Lutter, pas jalouser !
À entendre les médias, à écouter même les collègues en activité, l’affaire est entendue : les retraités, avec l’augmentation de 4 % au 1er juillet 2022, sont à nouveau privilégiés par rapport aux actifs. Il faut sans doute nuancer cette affirmation, et surtout ne pas opposer actifs et retraités.
4 %, c’est inférieur aux 6,1 % d’inflation qu’on nous annonce en ce début d’automne, c’est aussi plus que n’obtiendront beaucoup de salariés de Caisses d’épargne. Mais les retraites sont-elles vraiment augmentées de 4 % ?

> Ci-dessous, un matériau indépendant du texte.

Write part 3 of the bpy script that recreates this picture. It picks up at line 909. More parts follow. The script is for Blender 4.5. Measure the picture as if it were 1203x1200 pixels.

Une fusée à plusieurs étages
La grande majorité des retraités actuels des Caisses d’épargne (mais pas tous) relèvent du même modèle : ils ont fait l’essentiel, souvent la totalité, de leur carrière en Caisse d’épargne, et ils ont eu une partie de cette carrière avant le 1er janvier 2000. Leur retraite se décompose en quatre parties. La retraite de base de la sécurité sociale, la retraite complémentaire versée par l’ARRCO-AGIRC, la retraite versée au titre du maintien de droits, la retraite versée au titre du régime supplémentaire. Sur ces quatre sources, seule la sécurité sociale a été augmentée de 4 %. Elle représente entre 20 et 40 %, selon les individus, des retraites perçues.

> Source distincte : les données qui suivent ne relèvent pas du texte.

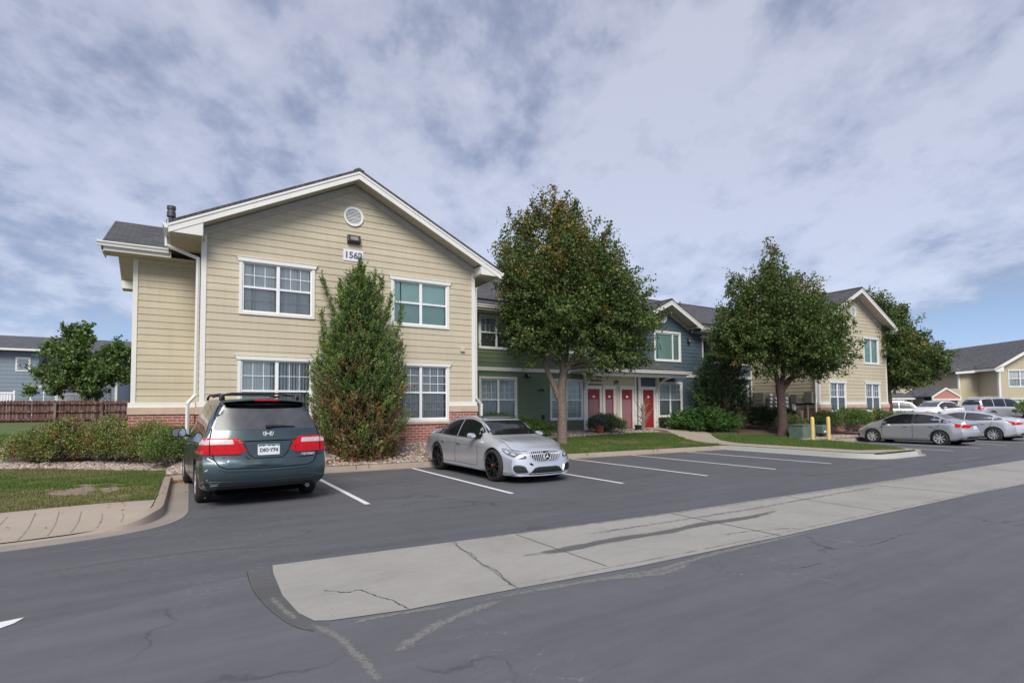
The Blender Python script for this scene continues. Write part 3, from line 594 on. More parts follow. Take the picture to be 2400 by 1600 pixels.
def pebbles(name, P, n, size, cols, label, cat='gravel', seed=0):
    ph = (1+5**.5)/2; ico = np.array([(-1, ph, 0), (1, ph, 0), (-1, -ph, 0), (1, -ph, 0), (0, -1, ph), (0, 1, ph), (0, -1, -ph), (0, 1, -ph), (ph, 0, -1), (ph, 0, 1), (-ph, 0, -1), (-ph, 0, 1)])/1.9
    fi = np.array([(0,11,5),(0,5,1),(0,1,7),(0,7,10),(0,10,11),(1,5,9),(5,11,4),(11,10,2),(10,7,6),(7,1,8),(3,9,4),(3,4,2),(3,2,6),(3,6,8),(3,8,9),(4,9,5),(2,4,11),(6,2,10),(8,6,7),(9,8,1)])
    x, y = scatter(P, n); z = np.array([Zt(a, b) for a, b in zip(x, y)]); s = size*(.45+.9*rng.random(n))
    th = rng.uniform(0, 2*PI, n); c, q = np.cos(th), np.sin(th); V = ico[None]*(1+.18*rng.normal(size=(n, 12, 1)))*np.stack([s, s*rng.uniform(.55, .9, n), s*rng.uniform(.35, .6, n)], -1)[:, None]
    X = V[..., 0]*c[:, None]-V[..., 1]*q[:, None]; Y = V[..., 0]*q[:, None]+V[..., 1]*c[:, None]
    V = np.stack([X+x[:, None], Y+y[:, None], V[..., 2]+(z+.3*s)[:, None]], -1)
    F = (fi[None]+(np.arange(n)*12)[:, None, None]).reshape(-1, 3); cc = np.array(cols)[rng.integers(0, len(cols), n)]*rng.uniform(.7, 1.25, (n, 1))
    o = raw(name, V.reshape(-1, 3), F, 'pebble', col=np.repeat(cc, 12, 0), smooth=True); return tag(o, label, cat, kind='stuff')
RC = [(.42, .33, .27), (.30, .24, .20), (.50, .43, .37), (.22, .18, .16), (.45, .30, .22), (.36, .34, .33), (.55, .50, .45)]
pebbles('river_stones', [(-.4, 15.7), (3.4, kerbY(3.4)+.17), (9.0, kerbY(9)+.17), (9.2, 16.6), (8.7, 17.05), (.2, 17.05), (-.2, 18.4), (-.45, 16.8)], 5200, .055, RC, 'tan river stones between the kerb and the brick base of the nearest gable')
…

L’ARRCO-AGIRC ont-elles décidé d’une augmentation inférieure à celle de la sécurité sociale ? Nous l’avons craint un moment, le chiffre de 2,5 % circulant cet été. Finalement, le conseil d’administration, a décidé d’une augmentation de 5,1 % au 1er novembre 2022. C’est qu’il s’aligne sur la hausse du salaire moyen, et donc des cotisations, qui a été en effet de ce niveau.
Eh bien ! Nous voilà donc au-dessus des 4 % direz-vous. Pas exactement, car il reste ce qui est versé par la CGP.

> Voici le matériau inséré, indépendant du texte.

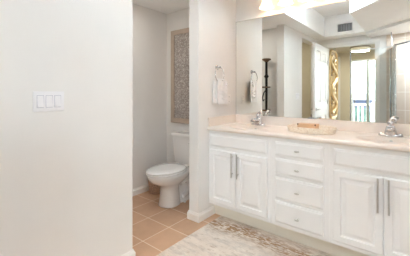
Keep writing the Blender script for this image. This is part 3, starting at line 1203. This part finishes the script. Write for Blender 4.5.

Les spécificités « écureuil »
Le maintien de droits c’est, pour chaque salarié présent à ce moment-là, la différence entre les droits acquis avant le 1/1/2000 (date à laquelle notre régime a été réformé) à l’ancienne Caisse Générale de Retraites des Caisses d’épargne (CGRCE), et les droits repris par l’ARRCO-AGIRC. Le fonds constitué à ce titre est de 6 milliards d’euros. Il ne faut pas se laisser abuser par l’importance des chiffres : pour être certain qu’il pourra verser les pensions promises jusqu’à son extinction – très lointaine – le régime doit être piloté avec rigueur. S’agissant d’un régime fermé, qui ne reçoit plus de cotisations, ses gestionnaires n’obéissent plus aux mêmes règles que les régimes de base et complémentaires. Les éventuelles revalorisations sont alimentées par les seuls résultats financiers. Une provision pour participation aux excédents (PPE) est constituée sur la base de la différence entre les résultats financiers et le taux technique nécessaire pour assurer la viabilité du régime. C’est entre autres cette PPE qui, sur un certain nombre d’années limitées, peut servir aux augmentations. Si, sur les dix dernières années, il a été possible de faire un peu mieux que les régimes complémentaires, ce n’est pas le cas en 2022 où le maintien de droit n’aura été augmenté que de 0,8 %. Une logique de même nature prévaut pour le régime supplémentaire, plus drastique encore puisque le conseil d’administration a décidé de ne pas l’augmenter pour cette année.
Tous ensemble !
On le voit, au bout du compte – et même si la réalité est hétérogène – les retraités ne seront plus très loin des fameux 4 %, beaucoup même les dépasseront. Cela justifie-t-il certaines rancœurs exprimées par les actifs ? Même si, compte tenu de l’inflation, les retraités sont en perte de pouvoir d’achat, il est anormal que les salaires de chacun des actifs ne soient pas revalorisés au moins à la même hauteur. Mais les retraités n’y sont pour rien. Ils sont au contraire solidaires des actifs dans leur combat pour obtenir dans les différentes négociations annuelles obligatoires (NAO) des augmentations au niveau de l’inflation, et des augmentations qui soient le plus possible collectives.